By Boxing News - 12/06/2012 - Comments

Image: Pacquiao vs. Marquez 4 sells out MGM Grand, 1 million PPV buys expectedBy Eric Thomas: The Manny Pacquiao vs. Juan Manuel Marquez 4 fight card has reportedly sold out the 16,000 seat MGM Grand in Las Vegas, Nevada, for Saturday’s mega fight card. The live gate is $10.5 million, and Bob Arum of Top Rank is incredibly pleased with the success thus far. It’s a big deal when you sell out the MGM and that usually equates to big pay per view numbers. Pacquiao is expected to get close to $30 million for the fight, and Marquez could bring in near $10 million. He’s got a guaranteed $3 million.

Tomorrow night’s fight card is expected to bring in 1 million PPV buys minimum, possibly as much the November, 2011 PPV totals for the third Marquez-Pacquiao fight, which brought in 1.3 million buys.
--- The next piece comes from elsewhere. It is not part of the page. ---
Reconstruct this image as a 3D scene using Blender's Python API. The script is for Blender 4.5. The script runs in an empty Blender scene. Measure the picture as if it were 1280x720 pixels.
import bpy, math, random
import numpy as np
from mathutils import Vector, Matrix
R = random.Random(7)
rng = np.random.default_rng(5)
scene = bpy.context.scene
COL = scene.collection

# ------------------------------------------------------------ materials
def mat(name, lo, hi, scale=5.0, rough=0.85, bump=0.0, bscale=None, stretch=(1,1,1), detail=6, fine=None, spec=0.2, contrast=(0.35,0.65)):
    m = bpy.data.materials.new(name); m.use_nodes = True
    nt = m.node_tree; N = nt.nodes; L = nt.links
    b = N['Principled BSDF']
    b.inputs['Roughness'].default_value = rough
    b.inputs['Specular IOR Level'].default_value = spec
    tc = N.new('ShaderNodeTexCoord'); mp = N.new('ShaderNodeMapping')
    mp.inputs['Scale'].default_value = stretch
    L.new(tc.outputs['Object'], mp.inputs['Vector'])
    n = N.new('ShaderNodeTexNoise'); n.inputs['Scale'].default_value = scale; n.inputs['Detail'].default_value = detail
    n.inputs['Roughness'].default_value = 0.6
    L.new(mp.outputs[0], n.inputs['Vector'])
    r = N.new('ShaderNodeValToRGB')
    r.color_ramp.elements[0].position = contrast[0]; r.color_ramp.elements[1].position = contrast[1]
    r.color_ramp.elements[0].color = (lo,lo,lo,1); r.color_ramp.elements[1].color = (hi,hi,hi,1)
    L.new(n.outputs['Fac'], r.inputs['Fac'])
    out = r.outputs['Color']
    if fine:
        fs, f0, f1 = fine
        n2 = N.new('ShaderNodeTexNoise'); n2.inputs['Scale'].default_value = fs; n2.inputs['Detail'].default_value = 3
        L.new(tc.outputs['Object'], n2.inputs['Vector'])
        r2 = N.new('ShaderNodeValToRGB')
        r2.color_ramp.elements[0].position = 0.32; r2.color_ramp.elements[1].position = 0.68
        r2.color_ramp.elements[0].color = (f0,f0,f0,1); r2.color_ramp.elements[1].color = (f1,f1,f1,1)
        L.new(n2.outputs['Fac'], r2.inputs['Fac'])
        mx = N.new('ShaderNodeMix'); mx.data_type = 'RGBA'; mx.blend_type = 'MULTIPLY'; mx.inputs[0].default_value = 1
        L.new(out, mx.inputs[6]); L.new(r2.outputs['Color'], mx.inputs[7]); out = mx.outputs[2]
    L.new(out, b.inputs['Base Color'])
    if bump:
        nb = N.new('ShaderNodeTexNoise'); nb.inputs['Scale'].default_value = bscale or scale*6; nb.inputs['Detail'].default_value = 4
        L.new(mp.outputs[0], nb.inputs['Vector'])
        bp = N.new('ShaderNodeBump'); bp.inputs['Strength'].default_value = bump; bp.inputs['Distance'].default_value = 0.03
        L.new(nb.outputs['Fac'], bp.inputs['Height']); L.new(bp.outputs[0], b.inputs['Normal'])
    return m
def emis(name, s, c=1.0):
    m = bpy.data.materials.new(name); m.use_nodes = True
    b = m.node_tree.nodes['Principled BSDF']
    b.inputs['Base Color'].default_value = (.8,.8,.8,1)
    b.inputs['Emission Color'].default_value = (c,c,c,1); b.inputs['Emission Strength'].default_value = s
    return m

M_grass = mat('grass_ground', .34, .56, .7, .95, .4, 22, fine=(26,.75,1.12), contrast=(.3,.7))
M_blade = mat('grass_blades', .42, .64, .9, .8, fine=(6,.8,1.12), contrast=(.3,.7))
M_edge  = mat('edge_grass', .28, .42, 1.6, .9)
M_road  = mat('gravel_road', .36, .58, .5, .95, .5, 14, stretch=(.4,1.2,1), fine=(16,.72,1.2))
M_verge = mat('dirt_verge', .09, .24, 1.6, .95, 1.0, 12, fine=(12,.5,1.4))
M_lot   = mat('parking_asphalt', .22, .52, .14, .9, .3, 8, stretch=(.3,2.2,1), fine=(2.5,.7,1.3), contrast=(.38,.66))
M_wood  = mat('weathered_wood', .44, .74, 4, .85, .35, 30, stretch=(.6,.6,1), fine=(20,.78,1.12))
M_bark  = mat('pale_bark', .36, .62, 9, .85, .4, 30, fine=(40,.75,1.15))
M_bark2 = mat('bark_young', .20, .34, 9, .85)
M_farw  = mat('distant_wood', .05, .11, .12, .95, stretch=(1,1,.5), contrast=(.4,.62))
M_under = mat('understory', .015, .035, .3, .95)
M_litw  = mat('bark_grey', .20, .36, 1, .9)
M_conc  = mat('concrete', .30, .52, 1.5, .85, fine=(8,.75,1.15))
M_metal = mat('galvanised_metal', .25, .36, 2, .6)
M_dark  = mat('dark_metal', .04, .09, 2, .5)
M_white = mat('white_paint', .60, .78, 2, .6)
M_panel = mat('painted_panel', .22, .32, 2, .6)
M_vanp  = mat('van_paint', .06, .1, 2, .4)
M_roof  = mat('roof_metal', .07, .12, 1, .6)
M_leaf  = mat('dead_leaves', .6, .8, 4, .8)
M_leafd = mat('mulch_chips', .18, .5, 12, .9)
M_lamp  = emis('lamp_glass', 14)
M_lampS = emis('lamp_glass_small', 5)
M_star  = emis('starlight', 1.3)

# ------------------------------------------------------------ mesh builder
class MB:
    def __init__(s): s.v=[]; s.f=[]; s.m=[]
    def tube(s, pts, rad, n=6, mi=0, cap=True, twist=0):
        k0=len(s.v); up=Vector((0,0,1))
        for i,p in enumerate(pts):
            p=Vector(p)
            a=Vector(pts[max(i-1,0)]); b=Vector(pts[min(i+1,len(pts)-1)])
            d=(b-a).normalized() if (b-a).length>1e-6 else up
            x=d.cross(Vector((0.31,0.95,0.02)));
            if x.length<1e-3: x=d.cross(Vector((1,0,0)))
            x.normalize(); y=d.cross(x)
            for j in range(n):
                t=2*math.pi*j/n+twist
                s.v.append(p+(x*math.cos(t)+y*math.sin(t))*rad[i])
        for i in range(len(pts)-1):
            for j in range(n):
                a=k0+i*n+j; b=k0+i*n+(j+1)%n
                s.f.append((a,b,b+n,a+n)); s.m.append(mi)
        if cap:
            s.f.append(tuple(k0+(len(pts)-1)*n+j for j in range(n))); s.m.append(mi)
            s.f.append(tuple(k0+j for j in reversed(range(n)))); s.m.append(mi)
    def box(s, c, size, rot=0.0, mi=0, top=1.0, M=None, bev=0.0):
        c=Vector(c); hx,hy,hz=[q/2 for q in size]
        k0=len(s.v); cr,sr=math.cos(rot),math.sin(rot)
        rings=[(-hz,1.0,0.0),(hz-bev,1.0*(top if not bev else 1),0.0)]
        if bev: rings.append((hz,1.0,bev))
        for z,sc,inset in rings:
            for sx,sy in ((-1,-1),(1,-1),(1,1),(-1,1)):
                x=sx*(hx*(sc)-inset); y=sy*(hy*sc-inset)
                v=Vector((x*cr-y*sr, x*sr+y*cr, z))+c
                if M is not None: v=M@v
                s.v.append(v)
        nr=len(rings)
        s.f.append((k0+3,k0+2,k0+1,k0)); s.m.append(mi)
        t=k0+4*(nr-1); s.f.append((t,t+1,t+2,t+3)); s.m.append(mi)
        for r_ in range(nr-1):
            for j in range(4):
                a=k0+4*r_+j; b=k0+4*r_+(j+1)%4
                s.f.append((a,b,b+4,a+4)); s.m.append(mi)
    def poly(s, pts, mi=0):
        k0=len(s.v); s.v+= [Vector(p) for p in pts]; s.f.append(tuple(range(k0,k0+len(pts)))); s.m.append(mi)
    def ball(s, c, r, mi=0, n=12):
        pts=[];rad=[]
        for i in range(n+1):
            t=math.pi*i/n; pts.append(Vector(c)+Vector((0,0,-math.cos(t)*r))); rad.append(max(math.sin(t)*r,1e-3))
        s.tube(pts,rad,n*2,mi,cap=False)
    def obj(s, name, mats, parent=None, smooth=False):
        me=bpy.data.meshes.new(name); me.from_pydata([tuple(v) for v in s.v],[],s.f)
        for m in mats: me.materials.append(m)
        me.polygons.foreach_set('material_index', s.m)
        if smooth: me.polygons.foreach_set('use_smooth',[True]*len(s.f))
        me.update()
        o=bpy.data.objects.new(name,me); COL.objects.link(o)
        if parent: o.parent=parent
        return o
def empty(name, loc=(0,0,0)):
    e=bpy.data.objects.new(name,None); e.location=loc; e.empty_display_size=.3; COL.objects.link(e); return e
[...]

You can bet that if the Pacquiao-Marquez 4 PPV figures total 1 million buys or more, we’re going to be seeing Pacquiao vs. Marquez 5 in the second half of 2013, after Pacquiao fights Arum’s stable fighter Brandon Rios on April 20th. The only thing that could trip Arum up for his future plans is if Pacquiao gets badly beaten by Marquez tomorrow night. If that happens, Rios will have to wait and we’ll see the Marquez-Pacquiao 5 bout next April instead of later in the year.

Arum has no real need to put Pacquiao in with guys like Floyd Mayweather Jr, Robert Guerrero, Saul Alvarez or Adrien Broner. If boxing fans are willing to pay big money, in this case $59.99 on PPV, on PPV to see Pacquiao fight Marquez over and over again, then Arum doesn’t need to do anything else. He can keep matching them together until the boxing public finally gets sick of it or the fighters themselves decide they’ve had enough of tearing each other apart.

It’s unclear how much longer Pacquiao can keep fighting at a high level. He wants to fight another three years, but when you look at how much he’s deteriorated in the last three years since his win over Miguel Cotto in 2009, it’s pretty unsettling. He’s slipped dramatically. The 81-year-old Arum obviously wants to ride that Pacquiao train for as long as he can, but he may not be able to stay on top for too much longer.